(Given data)

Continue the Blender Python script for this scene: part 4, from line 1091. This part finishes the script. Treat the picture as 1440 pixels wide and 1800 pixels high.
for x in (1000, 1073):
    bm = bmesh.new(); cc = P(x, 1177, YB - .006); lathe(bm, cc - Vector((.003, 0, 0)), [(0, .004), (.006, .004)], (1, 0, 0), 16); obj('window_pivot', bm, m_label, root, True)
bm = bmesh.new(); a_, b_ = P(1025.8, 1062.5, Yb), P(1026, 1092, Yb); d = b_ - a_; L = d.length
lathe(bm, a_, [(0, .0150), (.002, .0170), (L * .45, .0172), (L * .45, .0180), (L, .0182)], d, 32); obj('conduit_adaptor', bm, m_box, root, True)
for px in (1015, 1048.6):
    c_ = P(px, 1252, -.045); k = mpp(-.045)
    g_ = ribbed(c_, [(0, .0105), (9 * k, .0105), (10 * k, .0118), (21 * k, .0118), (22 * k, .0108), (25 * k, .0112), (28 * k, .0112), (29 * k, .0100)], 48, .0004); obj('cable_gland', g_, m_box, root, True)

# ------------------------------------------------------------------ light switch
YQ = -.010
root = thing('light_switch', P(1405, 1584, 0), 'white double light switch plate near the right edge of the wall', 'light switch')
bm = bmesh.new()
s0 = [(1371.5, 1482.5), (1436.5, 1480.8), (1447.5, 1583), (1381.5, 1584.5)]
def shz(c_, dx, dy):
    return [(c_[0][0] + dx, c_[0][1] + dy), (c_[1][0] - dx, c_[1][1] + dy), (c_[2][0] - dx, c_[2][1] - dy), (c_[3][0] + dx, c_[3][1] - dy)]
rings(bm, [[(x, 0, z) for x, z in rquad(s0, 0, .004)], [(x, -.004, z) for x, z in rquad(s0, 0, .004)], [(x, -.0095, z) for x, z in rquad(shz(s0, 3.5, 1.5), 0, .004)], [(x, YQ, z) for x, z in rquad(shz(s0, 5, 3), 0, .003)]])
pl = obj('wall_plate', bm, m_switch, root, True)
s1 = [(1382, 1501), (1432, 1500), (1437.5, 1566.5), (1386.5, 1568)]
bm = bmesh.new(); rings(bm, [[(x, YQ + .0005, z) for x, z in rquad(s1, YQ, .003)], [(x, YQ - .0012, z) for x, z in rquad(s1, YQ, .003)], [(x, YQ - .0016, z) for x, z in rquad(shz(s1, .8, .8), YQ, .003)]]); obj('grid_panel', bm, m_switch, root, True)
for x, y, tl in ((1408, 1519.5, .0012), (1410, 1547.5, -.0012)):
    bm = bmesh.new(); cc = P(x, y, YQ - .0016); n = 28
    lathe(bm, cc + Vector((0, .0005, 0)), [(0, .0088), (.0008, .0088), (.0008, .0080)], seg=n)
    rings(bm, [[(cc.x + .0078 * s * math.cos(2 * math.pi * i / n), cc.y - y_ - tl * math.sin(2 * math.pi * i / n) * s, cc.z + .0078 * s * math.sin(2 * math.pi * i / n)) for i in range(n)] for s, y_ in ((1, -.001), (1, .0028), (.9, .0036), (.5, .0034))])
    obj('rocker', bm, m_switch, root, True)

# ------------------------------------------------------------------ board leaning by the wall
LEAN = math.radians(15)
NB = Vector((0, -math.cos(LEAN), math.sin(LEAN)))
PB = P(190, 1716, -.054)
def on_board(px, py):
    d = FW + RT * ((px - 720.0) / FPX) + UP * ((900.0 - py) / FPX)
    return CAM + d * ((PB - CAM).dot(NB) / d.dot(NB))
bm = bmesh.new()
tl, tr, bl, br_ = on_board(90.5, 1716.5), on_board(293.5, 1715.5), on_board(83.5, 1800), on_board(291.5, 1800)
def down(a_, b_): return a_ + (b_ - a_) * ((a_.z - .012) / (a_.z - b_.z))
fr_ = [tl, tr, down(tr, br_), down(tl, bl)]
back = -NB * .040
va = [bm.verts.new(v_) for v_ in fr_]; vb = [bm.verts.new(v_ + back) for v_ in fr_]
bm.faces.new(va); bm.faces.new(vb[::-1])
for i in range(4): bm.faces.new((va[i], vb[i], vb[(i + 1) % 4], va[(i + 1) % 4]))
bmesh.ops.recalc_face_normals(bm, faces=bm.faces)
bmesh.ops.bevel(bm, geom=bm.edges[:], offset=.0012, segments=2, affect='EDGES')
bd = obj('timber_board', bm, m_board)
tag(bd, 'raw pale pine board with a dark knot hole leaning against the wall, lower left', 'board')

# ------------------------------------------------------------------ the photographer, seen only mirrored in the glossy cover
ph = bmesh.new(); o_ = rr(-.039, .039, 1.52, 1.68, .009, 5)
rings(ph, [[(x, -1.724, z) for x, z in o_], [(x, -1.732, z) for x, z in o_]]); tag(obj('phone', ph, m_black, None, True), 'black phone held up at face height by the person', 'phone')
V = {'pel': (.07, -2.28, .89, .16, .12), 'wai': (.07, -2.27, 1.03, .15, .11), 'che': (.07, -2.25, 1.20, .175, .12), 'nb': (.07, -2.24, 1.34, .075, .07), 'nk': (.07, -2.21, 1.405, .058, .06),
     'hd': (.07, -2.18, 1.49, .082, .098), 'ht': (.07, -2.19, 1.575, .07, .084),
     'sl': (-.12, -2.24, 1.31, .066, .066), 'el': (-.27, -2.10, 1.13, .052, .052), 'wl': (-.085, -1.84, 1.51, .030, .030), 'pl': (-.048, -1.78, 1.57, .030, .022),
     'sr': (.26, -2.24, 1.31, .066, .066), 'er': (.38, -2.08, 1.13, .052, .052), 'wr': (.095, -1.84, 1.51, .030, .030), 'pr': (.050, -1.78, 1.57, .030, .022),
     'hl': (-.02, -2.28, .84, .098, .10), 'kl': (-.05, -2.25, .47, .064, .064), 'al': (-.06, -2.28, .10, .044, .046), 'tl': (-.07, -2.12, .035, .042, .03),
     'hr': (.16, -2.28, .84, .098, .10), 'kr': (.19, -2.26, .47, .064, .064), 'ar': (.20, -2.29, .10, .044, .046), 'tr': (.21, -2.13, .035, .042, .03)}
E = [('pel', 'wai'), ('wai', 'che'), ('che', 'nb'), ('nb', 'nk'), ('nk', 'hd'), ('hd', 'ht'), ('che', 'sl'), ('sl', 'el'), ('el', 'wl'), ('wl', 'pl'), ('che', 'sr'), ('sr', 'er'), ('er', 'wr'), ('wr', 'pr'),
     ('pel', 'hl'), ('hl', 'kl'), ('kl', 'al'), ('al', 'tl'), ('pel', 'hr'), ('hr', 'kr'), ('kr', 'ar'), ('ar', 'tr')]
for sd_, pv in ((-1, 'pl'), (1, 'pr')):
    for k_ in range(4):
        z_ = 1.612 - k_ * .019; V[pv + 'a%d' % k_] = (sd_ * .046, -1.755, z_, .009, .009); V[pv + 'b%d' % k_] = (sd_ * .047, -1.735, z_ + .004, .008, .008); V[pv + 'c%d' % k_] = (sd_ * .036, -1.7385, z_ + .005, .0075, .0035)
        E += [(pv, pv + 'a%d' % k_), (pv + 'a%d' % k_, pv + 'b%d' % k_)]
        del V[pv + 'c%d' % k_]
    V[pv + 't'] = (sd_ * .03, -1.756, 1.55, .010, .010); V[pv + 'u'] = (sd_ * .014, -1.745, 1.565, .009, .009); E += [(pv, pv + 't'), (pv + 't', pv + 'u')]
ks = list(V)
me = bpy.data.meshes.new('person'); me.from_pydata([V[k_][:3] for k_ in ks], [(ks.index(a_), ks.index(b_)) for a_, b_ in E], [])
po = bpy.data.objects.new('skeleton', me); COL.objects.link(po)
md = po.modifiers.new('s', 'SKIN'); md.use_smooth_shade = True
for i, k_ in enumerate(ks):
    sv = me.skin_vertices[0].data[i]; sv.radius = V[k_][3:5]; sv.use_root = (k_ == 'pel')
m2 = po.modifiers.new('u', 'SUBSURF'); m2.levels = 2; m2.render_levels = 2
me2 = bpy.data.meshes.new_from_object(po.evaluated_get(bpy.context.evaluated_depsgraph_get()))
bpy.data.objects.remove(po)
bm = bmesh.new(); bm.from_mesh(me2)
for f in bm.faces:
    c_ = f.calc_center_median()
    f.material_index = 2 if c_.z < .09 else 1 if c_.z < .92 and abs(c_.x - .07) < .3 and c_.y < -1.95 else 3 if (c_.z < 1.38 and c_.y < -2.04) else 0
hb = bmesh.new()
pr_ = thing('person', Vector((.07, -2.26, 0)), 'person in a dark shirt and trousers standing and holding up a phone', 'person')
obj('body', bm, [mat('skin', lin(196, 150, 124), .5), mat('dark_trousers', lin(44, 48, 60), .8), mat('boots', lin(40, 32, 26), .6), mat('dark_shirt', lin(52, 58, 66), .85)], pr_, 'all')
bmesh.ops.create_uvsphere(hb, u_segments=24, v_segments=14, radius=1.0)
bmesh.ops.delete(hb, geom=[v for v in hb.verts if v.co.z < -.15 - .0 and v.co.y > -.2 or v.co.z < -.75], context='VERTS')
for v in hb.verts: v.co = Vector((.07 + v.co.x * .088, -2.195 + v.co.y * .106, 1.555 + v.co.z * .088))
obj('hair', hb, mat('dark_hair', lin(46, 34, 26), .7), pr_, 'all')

(Exercise)
Extract the first line above and each line after it up to and including the one with "g_ = ribbed(c_, [(0, .0105), (9", please, exactly and with nothing else.

(Full solution)
Continue the Blender Python script for this scene: part 4, from line 1091. This part finishes the script. Treat the picture as 1440 pixels wide and 1800 pixels high.
for x in (1000, 1073):
    bm = bmesh.new(); cc = P(x, 1177, YB - .006); lathe(bm, cc - Vector((.003, 0, 0)), [(0, .004), (.006, .004)], (1, 0, 0), 16); obj('window_pivot', bm, m_label, root, True)
bm = bmesh.new(); a_, b_ = P(1025.8, 1062.5, Yb), P(1026, 1092, Yb); d = b_ - a_; L = d.length
lathe(bm, a_, [(0, .0150), (.002, .0170), (L * .45, .0172), (L * .45, .0180), (L, .0182)], d, 32); obj('conduit_adaptor', bm, m_box, root, True)
for px in (1015, 1048.6):
    c_ = P(px, 1252, -.045); k = mpp(-.045)
    g_ = ribbed(c_, [(0, .0105), (9 * k, .0105), (10 * k, .0118), (21 * k, .0118), (22 * k, .0108), (25 * k, .0112), (28 * k, .0112), (29 * k, .0100)], 48, .0004); obj('cable_gland', g_, m_box, root, True)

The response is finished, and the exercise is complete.